Looking Ahead to Tiger, Powerbook G5s
sebFlyte writes "ZDNet is running a preview of Apple's newest version of OSX, Tiger, after Jobs said it was still on track for a q2 2005 release (long before Longhorn...)." And an anonymous reader writes "The Register is reporting that Powerbook G5s will ship in Q2 2005."
The Register is reporting that Powerbook G5s will ship in Q2 2005.
Bullshit.
What's a shame is that Microsoft announced this as a feature of longhorn a couple years ago, but 10 bucks, no 100 bucks says when Longhorn comes out the slashdot crowd will scream copycat.
"Your point being what, that Apple knows how to plan ahead and design their architecture for longevity, extensibility and reuse, while Microsoft's stuff is so crappy that they have to throw it all out every few years and start over?"
Apple is the same company that took ten years and several totally abortive attempts to develop a replacement for their original MacOS [1]. Once they failed at that one too many times, they said to hell with it, bought their next generation OS and released it in the form of a product that couldn't run any existing MacOS software, except through emulation. While their technical staff was busy screwing this up, their business staff managed to handle the clone issue in the worst way possible: they waited umpteen years too long, licenced a couple vendors (including their primary parts supplier), and pulled the rug out from under them when they realized they were getting undercut. Thus leaving their licencees and anybody that invested in them holding the bag.

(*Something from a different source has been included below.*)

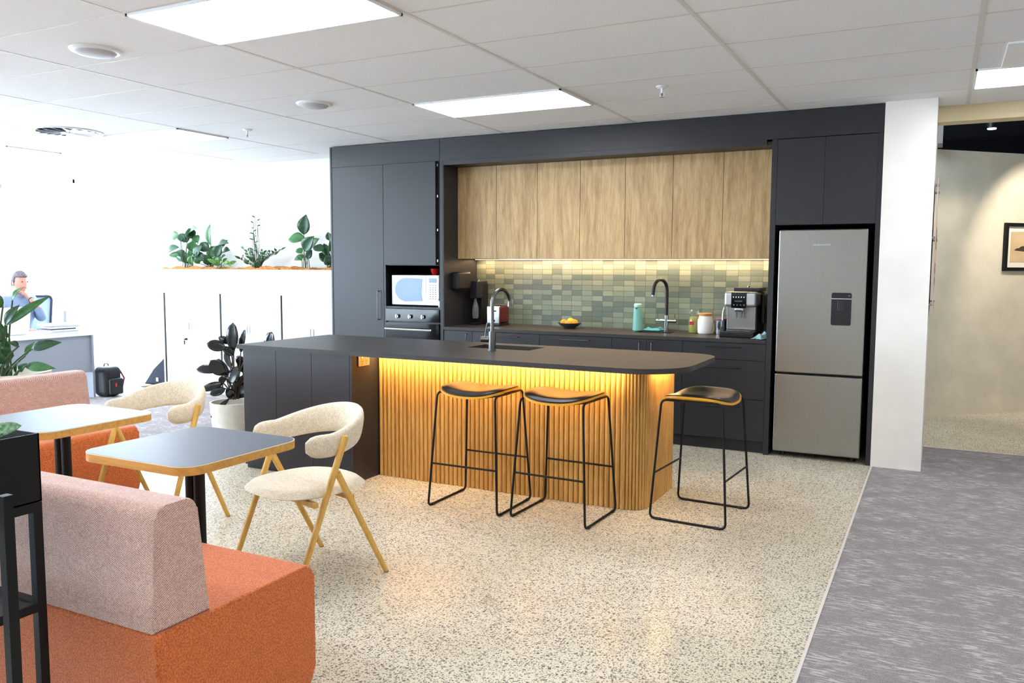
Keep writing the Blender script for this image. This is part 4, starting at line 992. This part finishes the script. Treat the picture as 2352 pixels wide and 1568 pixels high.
# --- storage cupboards at the back with planting on top
LY = .22
lock_lab = ['white roller-door cupboard at the left end with a black key in its lock', 'middle white roller-door cupboard behind the rubber plant', 'white roller-door cupboard touching the charcoal kitchen end']
for i in range(3):
    x0 = -2.72+i*.905; x1 = x0+.9
    t = thing('storage_cupboard', lock_lab[i], 'cupboard', ((x0+x1)/2, LY+.2, 0), group='white roller-door cupboards')
    bm = NB(); box(bm, x0, x0+.02, LY, YB-.01, 0, 1.17); box(bm, x1-.02, x1, LY, YB-.01, 0, 1.17); box(bm, x0+.02, x1-.02, LY, YB-.01, 1.145, 1.17); box(bm, x0+.02, x1-.02, LY, YB-.01, 0, .06); box(bm, x0+.02, x1-.02, YB-.02, YB-.01, .06, 1.145)
    obj('body', bm, white_lam, t, smooth=False)
    obj('door_track', box(NB(), x0+.02, x0+.029, LY+.006, LY+.03, .06, 1.145), mat('dark_groove', (84, 84, 84), .6), t, smooth=False)
    bm = NB()
    for k in range(36): box(bm, x0+.036+k*.0233, x0+.036+k*.0233+.0222, LY+.012, LY+.022, .06, 1.144, .002, 1)
    rd = obj('roller_door', bm, white_lam, t)
    lx_ = x0+.40
    obj('handle', box(NB(), lx_+.02, lx_+.028, LY-.002, LY+.012, .72, .80, .002), bright_alu, rd); obj('handle', box(NB(), lx_+.06, lx_+.068, LY-.002, LY+.012, .72, .80, .002), bright_alu, rd)
    if i == 0:
        k_ = obj('lock', cyl(NB(), (lx_-.02, LY+.012, .61), (lx_-.02, LY-.004, .61), .012, n=16), blk_plastic, rd); obj('key', box(box(NB(), lx_-.022, lx_-.018, LY-.03, LY-.004, .604, .616), lx_-.026, lx_-.014, LY-.03, LY-.02, .55, .60, .003), blk_plastic, rd)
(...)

These guys are occasionally brilliant and Mac OS X is nice product (I know, because I own a Mac), but it's a miracle they're still in business at all. 1] It's worth pointing out that Microsoft's next generation OS (Windows NT) was released in 1993, 7 or 8 years before OSX 10.0. They developod this, despite the fact that they fell out with their partner (IBM and OS/2 NT) and had to maintain two kernels (NT and 9x). Both kernels ended up running both 16 and 32-bit software. Windows isn't without its share of problems, but Microsoft has classically done a far better job of delivering product than Apple has.
With respect to throwing stuff out, even Longhorn retains the existing USER/GDI graphics layer. Avalon is a replacement, but it's the first replacement of the USER.DLL/GDI.DLL API in 20 years (and it's based on DirectX stuff, so it's not totally a replacement even now).